Aim:
Quote, with no changes, the lines that run from the top of the material to the line with "return self.add([tuple(p) for", both included.

Data shown:
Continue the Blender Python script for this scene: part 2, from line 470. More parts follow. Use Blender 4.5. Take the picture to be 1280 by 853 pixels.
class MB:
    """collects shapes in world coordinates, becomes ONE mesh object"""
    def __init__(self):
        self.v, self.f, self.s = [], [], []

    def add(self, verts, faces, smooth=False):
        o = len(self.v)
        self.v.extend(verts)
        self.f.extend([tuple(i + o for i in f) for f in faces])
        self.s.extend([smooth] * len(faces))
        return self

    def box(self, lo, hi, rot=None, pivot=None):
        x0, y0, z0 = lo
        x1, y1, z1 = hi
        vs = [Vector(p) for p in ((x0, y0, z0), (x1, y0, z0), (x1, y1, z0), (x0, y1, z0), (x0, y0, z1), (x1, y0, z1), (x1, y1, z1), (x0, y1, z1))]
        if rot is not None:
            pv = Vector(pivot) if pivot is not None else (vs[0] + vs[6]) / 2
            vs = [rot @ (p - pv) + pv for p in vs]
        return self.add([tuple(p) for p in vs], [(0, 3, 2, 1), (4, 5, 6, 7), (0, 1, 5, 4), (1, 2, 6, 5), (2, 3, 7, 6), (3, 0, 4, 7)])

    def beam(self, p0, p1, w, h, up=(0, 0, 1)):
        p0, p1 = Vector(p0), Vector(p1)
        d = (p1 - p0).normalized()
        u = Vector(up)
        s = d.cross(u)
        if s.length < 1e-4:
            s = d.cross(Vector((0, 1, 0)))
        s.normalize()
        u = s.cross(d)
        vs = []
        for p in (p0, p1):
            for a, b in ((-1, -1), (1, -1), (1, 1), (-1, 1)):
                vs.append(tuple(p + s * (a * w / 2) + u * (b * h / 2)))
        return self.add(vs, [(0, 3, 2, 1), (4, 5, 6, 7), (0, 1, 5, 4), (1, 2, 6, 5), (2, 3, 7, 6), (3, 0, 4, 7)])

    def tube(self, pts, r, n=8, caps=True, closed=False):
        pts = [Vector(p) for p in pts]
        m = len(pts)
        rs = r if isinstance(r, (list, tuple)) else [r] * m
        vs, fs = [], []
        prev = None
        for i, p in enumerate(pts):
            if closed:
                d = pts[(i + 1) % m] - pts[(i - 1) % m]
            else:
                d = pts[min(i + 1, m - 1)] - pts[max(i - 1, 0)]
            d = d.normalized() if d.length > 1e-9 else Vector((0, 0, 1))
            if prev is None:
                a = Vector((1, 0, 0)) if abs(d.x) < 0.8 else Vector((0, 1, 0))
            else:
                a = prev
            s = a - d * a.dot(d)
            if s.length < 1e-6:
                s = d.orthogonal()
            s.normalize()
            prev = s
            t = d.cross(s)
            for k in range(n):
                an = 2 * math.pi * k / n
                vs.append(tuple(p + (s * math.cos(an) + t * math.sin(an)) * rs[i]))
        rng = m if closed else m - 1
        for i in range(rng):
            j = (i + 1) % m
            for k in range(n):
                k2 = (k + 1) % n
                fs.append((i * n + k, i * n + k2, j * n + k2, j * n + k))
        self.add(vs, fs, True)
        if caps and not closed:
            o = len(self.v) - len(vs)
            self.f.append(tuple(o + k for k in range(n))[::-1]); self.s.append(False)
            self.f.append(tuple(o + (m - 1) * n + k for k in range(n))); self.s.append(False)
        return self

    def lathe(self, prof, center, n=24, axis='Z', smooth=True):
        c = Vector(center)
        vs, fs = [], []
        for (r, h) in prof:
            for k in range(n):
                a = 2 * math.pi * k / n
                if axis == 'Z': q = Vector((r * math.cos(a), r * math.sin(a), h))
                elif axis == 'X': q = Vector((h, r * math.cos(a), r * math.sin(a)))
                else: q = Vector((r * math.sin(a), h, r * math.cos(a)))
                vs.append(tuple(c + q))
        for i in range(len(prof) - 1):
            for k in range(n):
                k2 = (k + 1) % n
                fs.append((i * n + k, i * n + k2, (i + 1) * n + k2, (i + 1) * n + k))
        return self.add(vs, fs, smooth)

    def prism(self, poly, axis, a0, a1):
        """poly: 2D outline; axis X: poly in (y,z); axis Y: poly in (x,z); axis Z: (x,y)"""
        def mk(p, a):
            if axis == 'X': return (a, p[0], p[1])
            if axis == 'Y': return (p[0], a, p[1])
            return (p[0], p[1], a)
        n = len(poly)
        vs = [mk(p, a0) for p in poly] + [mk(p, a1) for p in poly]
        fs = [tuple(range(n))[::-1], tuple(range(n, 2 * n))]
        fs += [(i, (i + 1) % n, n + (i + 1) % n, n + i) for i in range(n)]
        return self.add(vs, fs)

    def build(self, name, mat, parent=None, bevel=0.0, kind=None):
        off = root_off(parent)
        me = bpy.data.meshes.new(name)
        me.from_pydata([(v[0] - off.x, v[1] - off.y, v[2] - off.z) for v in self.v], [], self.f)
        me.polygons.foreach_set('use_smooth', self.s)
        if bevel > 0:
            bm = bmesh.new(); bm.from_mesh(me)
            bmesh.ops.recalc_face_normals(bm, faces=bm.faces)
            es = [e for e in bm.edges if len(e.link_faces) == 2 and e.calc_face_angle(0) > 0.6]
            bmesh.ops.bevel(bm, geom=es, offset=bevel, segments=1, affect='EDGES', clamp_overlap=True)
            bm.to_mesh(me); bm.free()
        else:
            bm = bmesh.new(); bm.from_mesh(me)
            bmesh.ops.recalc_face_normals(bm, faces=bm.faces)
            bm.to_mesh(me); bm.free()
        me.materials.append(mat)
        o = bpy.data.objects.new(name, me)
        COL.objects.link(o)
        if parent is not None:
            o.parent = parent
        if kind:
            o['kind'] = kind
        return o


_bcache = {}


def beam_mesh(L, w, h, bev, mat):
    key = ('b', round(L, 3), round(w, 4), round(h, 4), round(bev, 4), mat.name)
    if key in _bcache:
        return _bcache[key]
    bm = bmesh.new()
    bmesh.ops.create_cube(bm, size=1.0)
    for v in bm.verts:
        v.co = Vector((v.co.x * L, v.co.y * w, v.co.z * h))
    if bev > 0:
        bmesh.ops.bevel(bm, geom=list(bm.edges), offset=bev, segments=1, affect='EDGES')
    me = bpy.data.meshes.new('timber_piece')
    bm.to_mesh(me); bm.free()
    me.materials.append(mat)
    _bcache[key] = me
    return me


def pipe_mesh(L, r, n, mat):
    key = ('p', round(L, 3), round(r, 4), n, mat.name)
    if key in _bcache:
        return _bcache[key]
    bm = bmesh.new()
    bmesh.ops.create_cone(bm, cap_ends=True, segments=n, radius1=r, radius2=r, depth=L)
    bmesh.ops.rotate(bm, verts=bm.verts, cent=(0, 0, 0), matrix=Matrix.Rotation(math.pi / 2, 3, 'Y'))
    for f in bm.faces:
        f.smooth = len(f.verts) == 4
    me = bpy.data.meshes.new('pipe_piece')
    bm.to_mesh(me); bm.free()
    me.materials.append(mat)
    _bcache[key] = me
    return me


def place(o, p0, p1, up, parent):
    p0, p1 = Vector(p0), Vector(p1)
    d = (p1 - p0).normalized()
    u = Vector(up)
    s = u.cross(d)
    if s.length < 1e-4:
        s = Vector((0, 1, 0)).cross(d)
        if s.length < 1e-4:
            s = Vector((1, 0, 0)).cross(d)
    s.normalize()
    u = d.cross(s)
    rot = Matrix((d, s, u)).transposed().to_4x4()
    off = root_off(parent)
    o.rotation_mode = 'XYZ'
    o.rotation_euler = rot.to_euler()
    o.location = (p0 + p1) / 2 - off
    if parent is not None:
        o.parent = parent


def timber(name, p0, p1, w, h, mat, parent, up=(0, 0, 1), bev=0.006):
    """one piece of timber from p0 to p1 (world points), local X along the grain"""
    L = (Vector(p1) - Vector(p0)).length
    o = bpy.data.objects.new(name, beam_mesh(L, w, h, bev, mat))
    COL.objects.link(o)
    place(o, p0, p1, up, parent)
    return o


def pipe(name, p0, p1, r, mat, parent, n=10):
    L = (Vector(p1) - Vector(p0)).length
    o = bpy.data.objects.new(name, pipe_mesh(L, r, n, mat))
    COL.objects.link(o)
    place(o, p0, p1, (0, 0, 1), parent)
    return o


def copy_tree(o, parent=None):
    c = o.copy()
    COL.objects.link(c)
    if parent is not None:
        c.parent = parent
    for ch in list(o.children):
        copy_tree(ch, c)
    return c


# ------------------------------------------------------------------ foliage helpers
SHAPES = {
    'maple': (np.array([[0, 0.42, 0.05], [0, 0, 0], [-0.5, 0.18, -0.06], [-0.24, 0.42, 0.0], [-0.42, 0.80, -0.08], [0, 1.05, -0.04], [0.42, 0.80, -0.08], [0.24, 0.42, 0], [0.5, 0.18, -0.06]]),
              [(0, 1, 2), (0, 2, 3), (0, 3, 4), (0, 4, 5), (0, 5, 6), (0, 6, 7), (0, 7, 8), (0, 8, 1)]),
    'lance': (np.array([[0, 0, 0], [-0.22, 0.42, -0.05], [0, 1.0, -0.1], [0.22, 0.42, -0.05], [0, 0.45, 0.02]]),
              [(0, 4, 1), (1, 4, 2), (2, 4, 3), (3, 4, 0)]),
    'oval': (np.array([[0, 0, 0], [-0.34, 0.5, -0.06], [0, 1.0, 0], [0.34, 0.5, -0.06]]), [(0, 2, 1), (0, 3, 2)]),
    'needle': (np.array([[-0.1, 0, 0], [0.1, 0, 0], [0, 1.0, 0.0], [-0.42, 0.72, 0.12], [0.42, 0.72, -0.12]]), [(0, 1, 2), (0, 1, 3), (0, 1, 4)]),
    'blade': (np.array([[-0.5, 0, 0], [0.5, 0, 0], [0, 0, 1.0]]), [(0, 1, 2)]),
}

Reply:
Continue the Blender Python script for this scene: part 2, from line 470. More parts follow. Use Blender 4.5. Take the picture to be 1280 by 853 pixels.
class MB:
    """collects shapes in world coordinates, becomes ONE mesh object"""
    def __init__(self):
        self.v, self.f, self.s = [], [], []

    def add(self, verts, faces, smooth=False):
        o = len(self.v)
        self.v.extend(verts)
        self.f.extend([tuple(i + o for i in f) for f in faces])
        self.s.extend([smooth] * len(faces))
        return self

    def box(self, lo, hi, rot=None, pivot=None):
        x0, y0, z0 = lo
        x1, y1, z1 = hi
        vs = [Vector(p) for p in ((x0, y0, z0), (x1, y0, z0), (x1, y1, z0), (x0, y1, z0), (x0, y0, z1), (x1, y0, z1), (x1, y1, z1), (x0, y1, z1))]
        if rot is not None:
            pv = Vector(pivot) if pivot is not None else (vs[0] + vs[6]) / 2
            vs = [rot @ (p - pv) + pv for p in vs]
        return self.add([tuple(p) for p in vs], [(0, 3, 2, 1), (4, 5, 6, 7), (0, 1, 5, 4), (1, 2, 6, 5), (2, 3, 7, 6), (3, 0, 4, 7)])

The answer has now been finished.